Written by Susan Kouguell for SydneysBuzz
A Conversation with
Academy Award-Winning Director
Marcel Ophüls

Several days prior to the “The Memory of Justice” (1976) screening of the newly restored film at the New York Film Festival, on September 27, Professor Regina Longo, Cinema Studies faculty at Purchase College, SUNY, moderated a discussion with Oscar-winning director Marcel Ophüls.
From the New York Film Festival: “The third of Marcel Ophüls’ monumental inquiries into the questions of individual and collective guilt following the calamities of war and genocide, ‘The Memory of Justice’ examines three of the defining tragedies of the Western world in the second half of the 20th century, from the Nuremberg trials through the French-Algerian war to the disaster of Vietnam, building from a vast range of interviews, from Telford Taylor (Counsel for the Prosecution at Nuremberg, later a harsh critic of our escalating involvement in Vietnam) to Nazi architect Albert Speer to Daniel Ellsberg and Joan Baez.”

Marcel Ophüls
Conversation Highlights
On The Memory of Justice
Making the film — it was not sense of mission. I didn’t think I had to teach other people what the Holocaust was about or what other aspects of World War II were about. It was my job to make an audio visual form of storytelling of contemporary events. I don’t want to change the world. I think that’s much too big a job.
On Interviewing
I don’t script in advance at all. I don’t know what people will tell me in advance and they usually know in advance why you want to see them. it’s often the things that surprise me, that tend to surprise the public. I think the films I’ve tried to do, only come to life when the interviews become conversations.
React to what the person has told you as quickly as possible and get away from the prepared questions. If you don’t respond to their thoughts, what he or she has just told you, you never get a conversation, you get only an interview.
I try to get away from the idea of talking to a person (the subject) before the interview otherwise you have to explain too much. Well, you talk to the person on the phone beforehand when you set up an interview, but I don’t talk about the subject matter. You need to communicate minimal information. It’s the details of the answers, even if they go into a tangent. To me, it’s the spontaneity. Anything that interferes with spontaneity is bad.
I’m rather a passive interviewer. I don’t interfere very much.

Role of Editing
The role of editing is really doing all the work that is necessary like when you do a narrative film. The structuring work is done in the editing room on the basis of the rushes. There are some ideas beforehand.
All films should be narratives whether fiction or not. Storytelling is awfully important. A story with a beginning, middle and end.
On Objectivity
I’ve become more and more convinced that objectivity (in documentaries) doesn’t exist. This includes journalists, even in local news, reporters who report about a fire, some of them go to the fire chief for their information, others will tend to try to get a story with the victims. The choices you make, as an observer of events, are based on your own life and your own interests.
The question is, who narrates and from what point of view.

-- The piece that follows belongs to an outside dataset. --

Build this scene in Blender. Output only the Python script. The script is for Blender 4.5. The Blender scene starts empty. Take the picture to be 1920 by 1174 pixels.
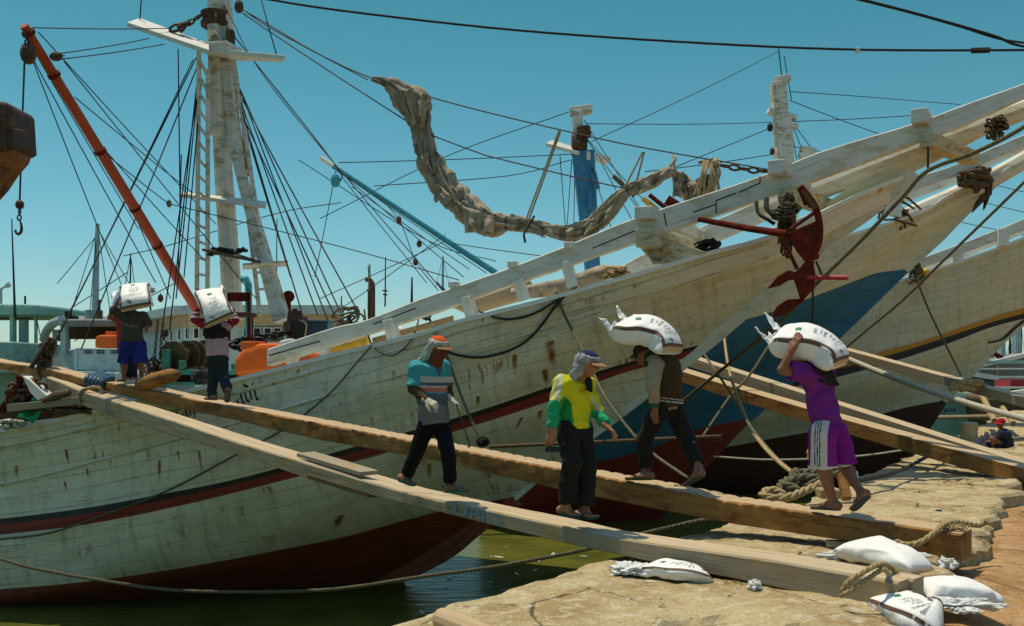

“Why must there be exceptions?” Marcel Ophüls asks one of his subjects in The Memory of Justice.
The many ways in which Ophüls’ subjects justify their actions in this film allow viewers to draw their own conclusions. The film examines the collective versus individual responsibility, a theme further underscored when Ophüls, an exile from Nazi Germany interviews his wife, a German woman, who recounts her membership in the Hitler Youth.